WORK TO DO:
Tell me how many lines hold "part", please, using only the number.

STORED DATA:
◇ ◇ ◇ ◇

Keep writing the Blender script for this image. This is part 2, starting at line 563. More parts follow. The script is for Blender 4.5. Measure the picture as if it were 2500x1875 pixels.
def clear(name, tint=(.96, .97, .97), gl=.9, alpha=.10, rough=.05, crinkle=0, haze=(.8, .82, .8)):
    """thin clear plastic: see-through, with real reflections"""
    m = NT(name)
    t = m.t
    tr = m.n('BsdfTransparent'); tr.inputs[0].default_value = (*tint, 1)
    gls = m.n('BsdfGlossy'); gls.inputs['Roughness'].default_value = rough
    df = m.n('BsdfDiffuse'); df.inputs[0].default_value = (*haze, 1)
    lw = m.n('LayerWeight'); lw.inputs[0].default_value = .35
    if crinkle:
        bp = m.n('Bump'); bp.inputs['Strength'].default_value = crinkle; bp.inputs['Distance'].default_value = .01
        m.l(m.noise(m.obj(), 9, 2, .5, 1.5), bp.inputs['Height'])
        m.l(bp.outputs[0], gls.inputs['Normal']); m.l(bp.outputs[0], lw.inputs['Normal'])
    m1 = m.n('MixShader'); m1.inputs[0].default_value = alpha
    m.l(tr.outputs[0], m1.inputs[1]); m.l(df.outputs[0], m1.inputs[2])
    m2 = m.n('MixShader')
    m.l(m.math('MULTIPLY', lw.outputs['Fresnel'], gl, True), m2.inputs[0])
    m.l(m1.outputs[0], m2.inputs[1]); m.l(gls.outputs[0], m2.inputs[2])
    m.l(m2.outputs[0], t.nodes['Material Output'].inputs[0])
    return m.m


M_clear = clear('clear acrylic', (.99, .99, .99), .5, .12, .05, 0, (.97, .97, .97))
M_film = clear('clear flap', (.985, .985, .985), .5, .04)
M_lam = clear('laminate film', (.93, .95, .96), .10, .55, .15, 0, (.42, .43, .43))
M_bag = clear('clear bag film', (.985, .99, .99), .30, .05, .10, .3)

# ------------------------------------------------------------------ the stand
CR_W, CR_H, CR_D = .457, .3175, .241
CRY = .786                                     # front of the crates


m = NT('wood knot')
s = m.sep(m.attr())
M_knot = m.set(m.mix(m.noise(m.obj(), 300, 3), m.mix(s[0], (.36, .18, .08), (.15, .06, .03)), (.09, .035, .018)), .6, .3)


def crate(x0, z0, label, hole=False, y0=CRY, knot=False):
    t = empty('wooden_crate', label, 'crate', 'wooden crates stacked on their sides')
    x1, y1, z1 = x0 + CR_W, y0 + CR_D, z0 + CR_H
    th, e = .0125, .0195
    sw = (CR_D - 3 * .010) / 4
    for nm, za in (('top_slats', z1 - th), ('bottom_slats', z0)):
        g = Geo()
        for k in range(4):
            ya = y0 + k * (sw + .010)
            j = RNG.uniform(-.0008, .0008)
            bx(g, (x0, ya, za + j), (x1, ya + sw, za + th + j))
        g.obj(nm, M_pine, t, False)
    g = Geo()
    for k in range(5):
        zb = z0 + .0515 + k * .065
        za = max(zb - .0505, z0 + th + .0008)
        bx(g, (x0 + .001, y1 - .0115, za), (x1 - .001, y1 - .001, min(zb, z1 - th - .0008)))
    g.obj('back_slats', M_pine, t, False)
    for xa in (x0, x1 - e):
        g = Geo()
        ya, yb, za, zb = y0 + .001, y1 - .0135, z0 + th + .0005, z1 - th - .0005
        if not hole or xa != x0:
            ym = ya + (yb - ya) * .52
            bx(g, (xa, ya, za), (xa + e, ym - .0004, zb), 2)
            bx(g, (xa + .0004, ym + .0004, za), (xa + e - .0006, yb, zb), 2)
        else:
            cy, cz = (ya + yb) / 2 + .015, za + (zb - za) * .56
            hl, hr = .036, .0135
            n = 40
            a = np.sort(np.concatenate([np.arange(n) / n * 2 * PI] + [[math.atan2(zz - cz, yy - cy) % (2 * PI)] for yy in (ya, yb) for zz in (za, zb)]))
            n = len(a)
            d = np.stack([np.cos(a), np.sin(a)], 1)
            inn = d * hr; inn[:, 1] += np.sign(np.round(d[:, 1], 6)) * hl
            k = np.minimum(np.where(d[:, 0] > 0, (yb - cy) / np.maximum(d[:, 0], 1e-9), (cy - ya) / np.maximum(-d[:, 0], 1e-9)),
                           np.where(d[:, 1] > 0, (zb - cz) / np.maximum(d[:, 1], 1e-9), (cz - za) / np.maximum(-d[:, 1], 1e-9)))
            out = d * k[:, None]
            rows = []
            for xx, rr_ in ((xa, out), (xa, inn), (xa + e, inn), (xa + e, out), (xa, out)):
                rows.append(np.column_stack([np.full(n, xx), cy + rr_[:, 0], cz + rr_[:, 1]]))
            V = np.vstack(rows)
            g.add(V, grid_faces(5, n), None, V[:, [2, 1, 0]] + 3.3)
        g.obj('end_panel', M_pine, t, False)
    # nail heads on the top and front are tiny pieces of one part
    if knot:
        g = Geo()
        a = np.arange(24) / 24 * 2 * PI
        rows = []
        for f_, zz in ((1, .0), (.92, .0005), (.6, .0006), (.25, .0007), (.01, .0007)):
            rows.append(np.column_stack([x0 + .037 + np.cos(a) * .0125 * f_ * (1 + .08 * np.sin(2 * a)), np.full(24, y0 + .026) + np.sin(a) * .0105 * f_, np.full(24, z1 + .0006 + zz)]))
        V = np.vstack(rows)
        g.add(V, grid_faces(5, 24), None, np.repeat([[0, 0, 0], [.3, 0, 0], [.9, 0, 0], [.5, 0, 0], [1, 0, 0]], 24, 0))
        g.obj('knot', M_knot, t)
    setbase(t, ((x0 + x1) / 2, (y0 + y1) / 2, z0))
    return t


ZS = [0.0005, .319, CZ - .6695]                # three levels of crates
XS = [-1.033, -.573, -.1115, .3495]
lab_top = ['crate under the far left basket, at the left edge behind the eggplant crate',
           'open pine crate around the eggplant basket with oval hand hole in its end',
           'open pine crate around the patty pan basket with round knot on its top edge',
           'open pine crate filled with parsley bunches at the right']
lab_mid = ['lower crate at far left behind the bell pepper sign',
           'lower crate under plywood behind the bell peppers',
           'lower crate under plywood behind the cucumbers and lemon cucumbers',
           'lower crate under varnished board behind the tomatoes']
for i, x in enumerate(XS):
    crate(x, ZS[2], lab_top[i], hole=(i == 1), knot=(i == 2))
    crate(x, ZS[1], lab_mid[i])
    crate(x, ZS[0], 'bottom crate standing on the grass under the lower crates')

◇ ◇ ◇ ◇

TASK SOLUTION:
2